News

Study: More Students Don’t Identify Racial/Ethnic

by Staff and News Wire Report , January 26, 2006

schneider
Dr. Carol Geary Schneider

Study: More Students Don’t Identify Racial/Ethnic
Background on College Applications

WASHINGTON
A new report released recently by the James Irvine Foundation Campus

Diversity Initiative explores the dramatic rise in the percentage of students who choose not to identify their racial/ethnic background on college admissions forms. The study, conducted by researchers from the Association of American Colleges and Universities and Claremont Graduate University, examined information from three private California colleges, finding that a sizeable portion of the unidentified students at those schools were White. Another large group were multiracial students who selected “White” as part of their racial/ethnic identification.

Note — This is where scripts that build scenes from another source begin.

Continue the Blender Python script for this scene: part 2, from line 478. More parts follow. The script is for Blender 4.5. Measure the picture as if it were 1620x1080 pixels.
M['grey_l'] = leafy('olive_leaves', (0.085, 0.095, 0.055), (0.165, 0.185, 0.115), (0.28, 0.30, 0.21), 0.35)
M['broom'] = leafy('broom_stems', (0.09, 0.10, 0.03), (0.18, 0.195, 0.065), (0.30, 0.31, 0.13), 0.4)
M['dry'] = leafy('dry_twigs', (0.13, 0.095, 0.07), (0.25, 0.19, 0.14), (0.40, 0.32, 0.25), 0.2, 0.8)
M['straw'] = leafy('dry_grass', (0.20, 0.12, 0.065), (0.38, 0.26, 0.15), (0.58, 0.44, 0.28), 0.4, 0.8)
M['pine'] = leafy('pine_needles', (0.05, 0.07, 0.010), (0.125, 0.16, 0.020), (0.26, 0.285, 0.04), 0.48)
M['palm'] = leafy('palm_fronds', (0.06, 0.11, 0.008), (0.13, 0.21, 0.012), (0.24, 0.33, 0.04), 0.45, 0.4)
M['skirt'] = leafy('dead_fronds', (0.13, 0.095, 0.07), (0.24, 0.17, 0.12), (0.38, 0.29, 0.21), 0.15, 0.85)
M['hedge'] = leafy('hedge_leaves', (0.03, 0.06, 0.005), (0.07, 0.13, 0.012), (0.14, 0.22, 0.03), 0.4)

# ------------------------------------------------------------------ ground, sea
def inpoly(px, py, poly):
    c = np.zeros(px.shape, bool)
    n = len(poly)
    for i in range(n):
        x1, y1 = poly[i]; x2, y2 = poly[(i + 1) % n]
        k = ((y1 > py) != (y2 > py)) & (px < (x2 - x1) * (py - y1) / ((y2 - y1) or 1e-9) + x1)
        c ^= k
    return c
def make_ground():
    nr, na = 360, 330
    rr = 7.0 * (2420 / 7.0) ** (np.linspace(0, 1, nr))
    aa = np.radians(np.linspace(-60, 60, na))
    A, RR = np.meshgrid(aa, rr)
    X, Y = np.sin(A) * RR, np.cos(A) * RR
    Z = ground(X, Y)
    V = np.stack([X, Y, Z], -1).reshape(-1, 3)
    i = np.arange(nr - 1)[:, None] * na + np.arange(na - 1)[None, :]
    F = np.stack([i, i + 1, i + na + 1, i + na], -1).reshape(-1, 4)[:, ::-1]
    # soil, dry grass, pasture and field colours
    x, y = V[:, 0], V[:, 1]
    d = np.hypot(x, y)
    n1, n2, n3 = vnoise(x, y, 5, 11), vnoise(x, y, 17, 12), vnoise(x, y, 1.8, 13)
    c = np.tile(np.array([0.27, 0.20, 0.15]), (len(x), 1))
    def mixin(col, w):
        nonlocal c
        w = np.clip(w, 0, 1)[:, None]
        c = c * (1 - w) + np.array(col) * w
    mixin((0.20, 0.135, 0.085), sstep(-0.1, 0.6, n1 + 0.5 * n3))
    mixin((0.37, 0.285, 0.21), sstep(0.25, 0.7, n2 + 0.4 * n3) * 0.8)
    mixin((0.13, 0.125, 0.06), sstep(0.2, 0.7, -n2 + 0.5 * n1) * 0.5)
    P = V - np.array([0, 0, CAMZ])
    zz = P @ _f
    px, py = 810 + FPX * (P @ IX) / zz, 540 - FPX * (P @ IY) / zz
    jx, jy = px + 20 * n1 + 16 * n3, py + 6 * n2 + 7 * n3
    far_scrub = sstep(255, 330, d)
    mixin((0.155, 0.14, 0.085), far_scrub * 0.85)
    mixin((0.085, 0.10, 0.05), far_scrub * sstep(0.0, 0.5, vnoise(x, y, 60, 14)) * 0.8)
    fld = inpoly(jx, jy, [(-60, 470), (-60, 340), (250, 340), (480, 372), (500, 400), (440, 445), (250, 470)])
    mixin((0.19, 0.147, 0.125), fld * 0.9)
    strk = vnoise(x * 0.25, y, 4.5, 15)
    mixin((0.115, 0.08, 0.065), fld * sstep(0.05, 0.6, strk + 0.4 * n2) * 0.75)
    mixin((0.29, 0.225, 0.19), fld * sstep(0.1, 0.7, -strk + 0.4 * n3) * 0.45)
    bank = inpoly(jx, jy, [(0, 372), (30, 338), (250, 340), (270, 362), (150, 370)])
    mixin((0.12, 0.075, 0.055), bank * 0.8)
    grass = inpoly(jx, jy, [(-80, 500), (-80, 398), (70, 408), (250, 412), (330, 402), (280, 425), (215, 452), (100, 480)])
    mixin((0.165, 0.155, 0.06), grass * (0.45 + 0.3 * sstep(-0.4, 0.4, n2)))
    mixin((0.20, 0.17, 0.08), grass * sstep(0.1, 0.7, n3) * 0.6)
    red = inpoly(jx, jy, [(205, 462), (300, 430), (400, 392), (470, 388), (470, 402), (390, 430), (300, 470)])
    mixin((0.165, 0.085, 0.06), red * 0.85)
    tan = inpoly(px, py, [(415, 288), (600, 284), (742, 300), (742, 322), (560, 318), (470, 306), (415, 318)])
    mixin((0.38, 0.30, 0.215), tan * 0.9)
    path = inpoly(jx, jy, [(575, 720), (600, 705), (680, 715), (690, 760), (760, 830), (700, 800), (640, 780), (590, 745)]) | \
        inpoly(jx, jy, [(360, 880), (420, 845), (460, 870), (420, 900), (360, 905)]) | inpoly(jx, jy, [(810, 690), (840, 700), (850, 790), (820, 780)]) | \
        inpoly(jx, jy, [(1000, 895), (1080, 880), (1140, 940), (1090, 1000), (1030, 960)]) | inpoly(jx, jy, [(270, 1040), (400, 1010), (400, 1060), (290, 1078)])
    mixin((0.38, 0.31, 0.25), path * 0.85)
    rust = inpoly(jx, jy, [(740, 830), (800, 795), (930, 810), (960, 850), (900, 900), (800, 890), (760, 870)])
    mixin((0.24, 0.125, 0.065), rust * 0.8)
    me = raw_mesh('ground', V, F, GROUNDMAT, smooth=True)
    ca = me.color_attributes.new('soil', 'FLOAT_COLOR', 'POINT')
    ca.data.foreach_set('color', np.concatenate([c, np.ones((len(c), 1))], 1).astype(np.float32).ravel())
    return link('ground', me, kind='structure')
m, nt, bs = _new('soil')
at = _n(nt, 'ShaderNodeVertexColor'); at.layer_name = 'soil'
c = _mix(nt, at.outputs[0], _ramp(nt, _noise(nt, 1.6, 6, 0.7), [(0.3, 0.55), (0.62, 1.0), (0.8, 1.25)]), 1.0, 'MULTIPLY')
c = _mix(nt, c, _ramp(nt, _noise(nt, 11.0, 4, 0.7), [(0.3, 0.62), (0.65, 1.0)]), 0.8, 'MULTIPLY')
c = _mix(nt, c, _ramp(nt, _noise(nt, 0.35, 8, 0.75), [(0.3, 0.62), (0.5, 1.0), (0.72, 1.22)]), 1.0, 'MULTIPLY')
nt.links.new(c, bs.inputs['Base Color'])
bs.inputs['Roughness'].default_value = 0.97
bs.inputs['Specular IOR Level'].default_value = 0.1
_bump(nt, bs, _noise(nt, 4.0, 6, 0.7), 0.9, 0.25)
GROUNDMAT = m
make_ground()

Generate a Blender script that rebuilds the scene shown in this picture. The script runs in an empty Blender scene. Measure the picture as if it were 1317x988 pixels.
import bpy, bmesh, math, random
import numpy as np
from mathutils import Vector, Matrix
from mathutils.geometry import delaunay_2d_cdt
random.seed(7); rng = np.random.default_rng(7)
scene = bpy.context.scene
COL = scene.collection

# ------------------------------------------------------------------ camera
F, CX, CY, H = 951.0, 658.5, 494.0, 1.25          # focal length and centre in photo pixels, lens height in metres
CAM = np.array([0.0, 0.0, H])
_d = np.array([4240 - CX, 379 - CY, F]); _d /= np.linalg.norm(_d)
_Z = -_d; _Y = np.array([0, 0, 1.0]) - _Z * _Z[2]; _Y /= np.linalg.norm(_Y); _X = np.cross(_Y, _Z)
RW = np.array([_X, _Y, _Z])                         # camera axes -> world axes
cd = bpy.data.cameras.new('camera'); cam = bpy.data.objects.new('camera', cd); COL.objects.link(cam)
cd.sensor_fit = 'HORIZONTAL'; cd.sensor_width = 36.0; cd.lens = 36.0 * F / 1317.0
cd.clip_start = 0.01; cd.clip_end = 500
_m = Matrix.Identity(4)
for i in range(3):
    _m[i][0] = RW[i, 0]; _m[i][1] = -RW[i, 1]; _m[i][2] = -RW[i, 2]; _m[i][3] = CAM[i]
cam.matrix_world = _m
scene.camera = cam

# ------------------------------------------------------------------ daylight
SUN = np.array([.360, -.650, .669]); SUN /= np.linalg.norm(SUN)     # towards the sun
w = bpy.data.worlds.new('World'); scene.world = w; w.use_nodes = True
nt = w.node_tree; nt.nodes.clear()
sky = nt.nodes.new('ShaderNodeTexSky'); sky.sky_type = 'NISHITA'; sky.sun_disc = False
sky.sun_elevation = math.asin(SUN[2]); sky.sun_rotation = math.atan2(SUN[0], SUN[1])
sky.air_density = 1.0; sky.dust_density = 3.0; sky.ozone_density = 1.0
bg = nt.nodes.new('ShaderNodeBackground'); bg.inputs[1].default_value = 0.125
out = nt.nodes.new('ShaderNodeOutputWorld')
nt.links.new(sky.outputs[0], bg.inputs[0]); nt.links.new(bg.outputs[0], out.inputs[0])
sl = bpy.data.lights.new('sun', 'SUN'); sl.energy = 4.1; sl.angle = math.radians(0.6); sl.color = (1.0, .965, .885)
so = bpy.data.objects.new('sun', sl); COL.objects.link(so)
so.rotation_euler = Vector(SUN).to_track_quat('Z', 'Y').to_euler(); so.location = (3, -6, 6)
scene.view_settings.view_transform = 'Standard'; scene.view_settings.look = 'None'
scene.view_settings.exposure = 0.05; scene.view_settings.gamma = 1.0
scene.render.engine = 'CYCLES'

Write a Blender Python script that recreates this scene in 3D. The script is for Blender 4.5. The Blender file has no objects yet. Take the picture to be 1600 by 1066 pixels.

“While this study is exploratory, it is a big first step in isolating and addressing the problems associated with how campuses and the federal government track the racial/ethnic background of today’s college students,” says AAC&U President Carol Geary Schneider. “Given what we now know about the educational value of diverse learning environments, it is more important than ever that we have an accurate picture of student diversity on our college campuses. We need to attend to the growing number of students who don’t identify their racial/ethnic background on admissions forms. We cannot rely on anecdotes about these students or on assumptions that they are all multiracial, especially at schools with highly competitive admissions.”

Nationally, the percentage of students ignoring the racial/ethnic background question increased nearly 100 percent between 1991 and 2001, from 3.2 percent to 5.9 percent. The numbers are often significantly higher on individual campuses, the report found. At one of the target colleges, 42 percent of entering students listed “White” as their ethnic background on admissions information. But an examination of freshman surveys revealed that White students were between 57 percent and 70 percent of the entering class.